As a senior Turkish diplomat is set to visit Washington, D.C., to hold high-profile talks with the U.S. authorities to resolve a conflict that significantly strained ties and sent the Turkish lira into record lows against the U.S. dollar and euro.

“If we had reached any kind of agreement [with Turkey], you would see Pastor Brunson back here at home along with the other American citizens,” State Department Spokeswoman Heather Nauert said on Tuesday.

Deputy Foreign Minister Sedat Onal will head a large nine-member delegation with officials from Turkey’s justice, finance and foreign ministers to discuss the matter. When the Turkish media first reported over the delegation’s visit, it also said a preliminary agreement has been reached.

But Nauert rejected those claims.

The Turkish economy has shown signs of great distress amid the ensuing dispute. Last week, U.S. Treasury Department imposed sanctions on Turkey’s justice and interior ministers over their role in the detainment of the pastor.
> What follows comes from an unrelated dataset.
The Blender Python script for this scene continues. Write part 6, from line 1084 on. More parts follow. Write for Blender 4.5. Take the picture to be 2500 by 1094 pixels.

It blocked Justice Minister Abdulhamit Gul and Interior Minister Suleyman Soylu‘s properties and assets within the U.S. jurisdiction, banning all the U.S. firms and individuals from engaging in transactions with the two ministers.

The move sparked a retaliatory measure from Ankara, with President Recep Tayyip Erdogan noting that Turkey also placing sanctions on U.S. interior and justice secretaries.

The escalation of the dispute has an immediate fallout on the Turkish economy. It caused a remarkable depreciation of the value of Turkish lira as it tumbled to 5.30 against the U.S. dollar on Monday.

The freefall of the lira aroused concerns in jittery markets and among international investors.

The U.S. embassy in Ankara released a rare statement dismissing reports by the Turkish media after it suggested a U.S. official in the embassy was quoted as saying that the Turkish lira would hit 7 against the U.S. dollar.

“This is a fabricated and baseless lie,” the embassy statement said.

“Despite the current tensions, the United State counts Turkey as a solid friend and ally. Our countries have a vibrant economic relationship,” it noted.

U.S. investment bank Goldman Sachs earlier warned in a note that a further drop in the lira to 7.1. to the dollar “could largely erode” the ecess capital of Turkish banks.